## Requirements
What is needed here is an exact copy of every entry.

## Stored rows
^^^^^^^^

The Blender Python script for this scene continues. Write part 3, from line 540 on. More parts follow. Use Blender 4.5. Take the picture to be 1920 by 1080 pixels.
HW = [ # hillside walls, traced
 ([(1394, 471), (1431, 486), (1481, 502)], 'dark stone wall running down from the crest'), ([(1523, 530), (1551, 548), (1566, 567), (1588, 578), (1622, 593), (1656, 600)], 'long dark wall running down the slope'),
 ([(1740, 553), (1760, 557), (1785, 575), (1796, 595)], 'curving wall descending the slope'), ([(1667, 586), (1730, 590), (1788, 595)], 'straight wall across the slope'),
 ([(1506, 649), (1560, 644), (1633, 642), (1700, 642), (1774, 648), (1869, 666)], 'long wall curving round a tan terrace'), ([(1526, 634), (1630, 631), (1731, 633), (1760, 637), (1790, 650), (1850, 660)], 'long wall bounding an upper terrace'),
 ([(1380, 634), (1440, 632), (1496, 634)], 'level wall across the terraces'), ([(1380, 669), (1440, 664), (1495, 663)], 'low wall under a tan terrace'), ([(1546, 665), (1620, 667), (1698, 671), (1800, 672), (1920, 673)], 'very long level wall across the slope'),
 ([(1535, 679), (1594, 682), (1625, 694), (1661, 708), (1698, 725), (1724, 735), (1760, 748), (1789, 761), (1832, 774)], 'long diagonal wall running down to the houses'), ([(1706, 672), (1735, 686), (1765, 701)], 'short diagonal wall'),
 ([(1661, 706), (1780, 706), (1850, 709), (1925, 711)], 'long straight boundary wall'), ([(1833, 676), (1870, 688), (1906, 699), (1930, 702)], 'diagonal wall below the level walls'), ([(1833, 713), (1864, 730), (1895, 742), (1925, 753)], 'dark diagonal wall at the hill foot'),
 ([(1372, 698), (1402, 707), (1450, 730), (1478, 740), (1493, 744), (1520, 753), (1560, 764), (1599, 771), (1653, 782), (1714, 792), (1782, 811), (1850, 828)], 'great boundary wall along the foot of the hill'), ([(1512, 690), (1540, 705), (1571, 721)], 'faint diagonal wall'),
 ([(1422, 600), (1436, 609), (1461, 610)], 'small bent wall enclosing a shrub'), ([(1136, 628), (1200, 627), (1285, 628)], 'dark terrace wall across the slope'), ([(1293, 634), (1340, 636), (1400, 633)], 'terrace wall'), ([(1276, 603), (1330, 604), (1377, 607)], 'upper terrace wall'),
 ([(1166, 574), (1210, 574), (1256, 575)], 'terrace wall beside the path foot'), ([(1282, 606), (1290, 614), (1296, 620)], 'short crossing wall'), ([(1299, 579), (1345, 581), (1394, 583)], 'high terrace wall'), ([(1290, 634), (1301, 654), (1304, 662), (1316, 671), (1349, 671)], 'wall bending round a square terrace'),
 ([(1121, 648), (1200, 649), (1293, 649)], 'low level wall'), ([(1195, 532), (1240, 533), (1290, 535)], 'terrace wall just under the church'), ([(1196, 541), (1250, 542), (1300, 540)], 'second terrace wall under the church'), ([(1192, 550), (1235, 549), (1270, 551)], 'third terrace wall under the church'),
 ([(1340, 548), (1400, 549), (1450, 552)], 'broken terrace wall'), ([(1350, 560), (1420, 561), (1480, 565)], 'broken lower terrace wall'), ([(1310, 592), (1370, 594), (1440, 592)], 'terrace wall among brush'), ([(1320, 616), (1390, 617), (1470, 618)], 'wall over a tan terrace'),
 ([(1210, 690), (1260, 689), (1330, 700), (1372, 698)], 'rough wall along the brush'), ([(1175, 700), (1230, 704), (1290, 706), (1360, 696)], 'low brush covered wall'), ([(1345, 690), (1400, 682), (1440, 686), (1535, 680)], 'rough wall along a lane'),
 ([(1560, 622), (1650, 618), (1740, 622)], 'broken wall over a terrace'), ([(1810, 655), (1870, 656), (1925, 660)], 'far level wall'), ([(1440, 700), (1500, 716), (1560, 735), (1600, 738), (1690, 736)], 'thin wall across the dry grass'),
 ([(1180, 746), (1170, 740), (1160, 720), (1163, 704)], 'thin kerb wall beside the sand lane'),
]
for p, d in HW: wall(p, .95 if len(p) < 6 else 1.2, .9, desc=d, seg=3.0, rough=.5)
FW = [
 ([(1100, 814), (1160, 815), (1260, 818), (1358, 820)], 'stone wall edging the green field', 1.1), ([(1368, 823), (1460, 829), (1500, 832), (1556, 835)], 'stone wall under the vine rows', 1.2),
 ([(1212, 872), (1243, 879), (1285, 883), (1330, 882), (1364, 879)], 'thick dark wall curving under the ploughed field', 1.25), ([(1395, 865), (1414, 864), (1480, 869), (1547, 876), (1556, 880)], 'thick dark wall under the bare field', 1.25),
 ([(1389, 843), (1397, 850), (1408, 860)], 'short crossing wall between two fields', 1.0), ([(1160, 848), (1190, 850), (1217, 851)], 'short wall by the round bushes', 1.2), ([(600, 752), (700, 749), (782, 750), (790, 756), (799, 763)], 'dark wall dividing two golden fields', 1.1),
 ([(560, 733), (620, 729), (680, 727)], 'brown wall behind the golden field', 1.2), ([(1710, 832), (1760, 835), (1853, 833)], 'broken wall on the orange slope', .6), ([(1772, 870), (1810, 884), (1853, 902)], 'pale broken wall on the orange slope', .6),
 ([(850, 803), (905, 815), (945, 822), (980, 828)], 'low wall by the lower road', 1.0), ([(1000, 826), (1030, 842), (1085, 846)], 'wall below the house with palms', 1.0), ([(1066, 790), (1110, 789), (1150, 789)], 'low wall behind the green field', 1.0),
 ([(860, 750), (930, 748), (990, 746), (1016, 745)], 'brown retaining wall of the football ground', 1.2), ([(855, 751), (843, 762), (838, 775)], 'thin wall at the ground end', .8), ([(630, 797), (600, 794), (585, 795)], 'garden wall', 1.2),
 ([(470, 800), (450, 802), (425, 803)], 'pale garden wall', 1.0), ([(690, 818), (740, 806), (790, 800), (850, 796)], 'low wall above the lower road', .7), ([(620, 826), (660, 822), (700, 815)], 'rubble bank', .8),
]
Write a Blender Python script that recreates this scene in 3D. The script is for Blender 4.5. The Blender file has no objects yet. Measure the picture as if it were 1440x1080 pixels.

^^^^^^^^

## Exercise solution
The Blender Python script for this scene continues. Write part 3, from line 540 on. More parts follow. Use Blender 4.5. Take the picture to be 1920 by 1080 pixels.
HW = [ # hillside walls, traced
 ([(1394, 471), (1431, 486), (1481, 502)], 'dark stone wall running down from the crest'), ([(1523, 530), (1551, 548), (1566, 567), (1588, 578), (1622, 593), (1656, 600)], 'long dark wall running down the slope'),
 ([(1740, 553), (1760, 557), (1785, 575), (1796, 595)], 'curving wall descending the slope'), ([(1667, 586), (1730, 590), (1788, 595)], 'straight wall across the slope'),
 ([(1506, 649), (1560, 644), (1633, 642), (1700, 642), (1774, 648), (1869, 666)], 'long wall curving round a tan terrace'), ([(1526, 634), (1630, 631), (1731, 633), (1760, 637), (1790, 650), (1850, 660)], 'long wall bounding an upper terrace'),
 ([(1380, 634), (1440, 632), (1496, 634)], 'level wall across the terraces'), ([(1380, 669), (1440, 664), (1495, 663)], 'low wall under a tan terrace'), ([(1546, 665), (1620, 667), (1698, 671), (1800, 672), (1920, 673)], 'very long level wall across the slope'),
 ([(1535, 679), (1594, 682), (1625, 694), (1661, 708), (1698, 725), (1724, 735), (1760, 748), (1789, 761), (1832, 774)], 'long diagonal wall running down to the houses'), ([(1706, 672), (1735, 686), (1765, 701)], 'short diagonal wall'),
 ([(1661, 706), (1780, 706), (1850, 709), (1925, 711)], 'long straight boundary wall'), ([(1833, 676), (1870, 688), (1906, 699), (1930, 702)], 'diagonal wall below the level walls'), ([(1833, 713), (1864, 730), (1895, 742), (1925, 753)], 'dark diagonal wall at the hill foot'),
 ([(1372, 698), (1402, 707), (1450, 730), (1478, 740), (1493, 744), (1520, 753), (1560, 764), (1599, 771), (1653, 782), (1714, 792), (1782, 811), (1850, 828)], 'great boundary wall along the foot of the hill'), ([(1512, 690), (1540, 705), (1571, 721)], 'faint diagonal wall'),
 ([(1422, 600), (1436, 609), (1461, 610)], 'small bent wall enclosing a shrub'), ([(1136, 628), (1200, 627), (1285, 628)], 'dark terrace wall across the slope'), ([(1293, 634), (1340, 636), (1400, 633)], 'terrace wall'), ([(1276, 603), (1330, 604), (1377, 607)], 'upper terrace wall'),
 ([(1166, 574), (1210, 574), (1256, 575)], 'terrace wall beside the path foot'), ([(1282, 606), (1290, 614), (1296, 620)], 'short crossing wall'), ([(1299, 579), (1345, 581), (1394, 583)], 'high terrace wall'), ([(1290, 634), (1301, 654), (1304, 662), (1316, 671), (1349, 671)], 'wall bending round a square terrace'),
 ([(1121, 648), (1200, 649), (1293, 649)], 'low level wall'), ([(1195, 532), (1240, 533), (1290, 535)], 'terrace wall just under the church'), ([(1196, 541), (1250, 542), (1300, 540)], 'second terrace wall under the church'), ([(1192, 550), (1235, 549), (1270, 551)], 'third terrace wall under the church'),
 ([(1340, 548), (1400, 549), (1450, 552)], 'broken terrace wall'), ([(1350, 560), (1420, 561), (1480, 565)], 'broken lower terrace wall'), ([(1310, 592), (1370, 594), (1440, 592)], 'terrace wall among brush'), ([(1320, 616), (1390, 617), (1470, 618)], 'wall over a tan terrace'),
 ([(1210, 690), (1260, 689), (1330, 700), (1372, 698)], 'rough wall along the brush'), ([(1175, 700), (1230, 704), (1290, 706), (1360, 696)], 'low brush covered wall'), ([(1345, 690), (1400, 682), (1440, 686), (1535, 680)], 'rough wall along a lane'),
 ([(1560, 622), (1650, 618), (1740, 622)], 'broken wall over a terrace'), ([(1810, 655), (1870, 656), (1925, 660)], 'far level wall'), ([(1440, 700), (1500, 716), (1560, 735), (1600, 738), (1690, 736)], 'thin wall across the dry grass'),
 ([(1180, 746), (1170, 740), (1160, 720), (1163, 704)], 'thin kerb wall beside the sand lane'),
]
for p, d in HW: wall(p, .95 if len(p) < 6 else 1.2, .9, desc=d, seg=3.0, rough=.5)
FW = [
 ([(1100, 814), (1160, 815), (1260, 818), (1358, 820)], 'stone wall edging the green field', 1.1), ([(1368, 823), (1460, 829), (1500, 832), (1556, 835)], 'stone wall under the vine rows', 1.2),
 ([(1212, 872), (1243, 879), (1285, 883), (1330, 882), (1364, 879)], 'thick dark wall curving under the ploughed field', 1.25), ([(1395, 865), (1414, 864), (1480, 869), (1547, 876), (1556, 880)], 'thick dark wall under the bare field', 1.25),
 ([(1389, 843), (1397, 850), (1408, 860)], 'short crossing wall between two fields', 1.0), ([(1160, 848), (1190, 850), (1217, 851)], 'short wall by the round bushes', 1.2), ([(600, 752), (700, 749), (782, 750), (790, 756), (799, 763)], 'dark wall dividing two golden fields', 1.1),
 ([(560, 733), (620, 729), (680, 727)], 'brown wall behind the golden field', 1.2), ([(1710, 832), (1760, 835), (1853, 833)], 'broken wall on the orange slope', .6), ([(1772, 870), (1810, 884), (1853, 902)], 'pale broken wall on the orange slope', .6),
 ([(850, 803), (905, 815), (945, 822), (980, 828)], 'low wall by the lower road', 1.0), ([(1000, 826), (1030, 842), (1085, 846)], 'wall below the house with palms', 1.0), ([(1066, 790), (1110, 789), (1150, 789)], 'low wall behind the green field', 1.0),
 ([(860, 750), (930, 748), (990, 746), (1016, 745)], 'brown retaining wall of the football ground', 1.2), ([(855, 751), (843, 762), (838, 775)], 'thin wall at the ground end', .8), ([(630, 797), (600, 794), (585, 795)], 'garden wall', 1.2),
 ([(470, 800), (450, 802), (425, 803)], 'pale garden wall', 1.0), ([(690, 818), (740, 806), (790, 800), (850, 796)], 'low wall above the lower road', .7), ([(620, 826), (660, 822), (700, 815)], 'rubble bank', .8),
]
Write a Blender Python script that recreates this scene in 3D. The script is for Blender 4.5. The Blender file has no objects yet. Measure the picture as if it were 1440x1080 pixels.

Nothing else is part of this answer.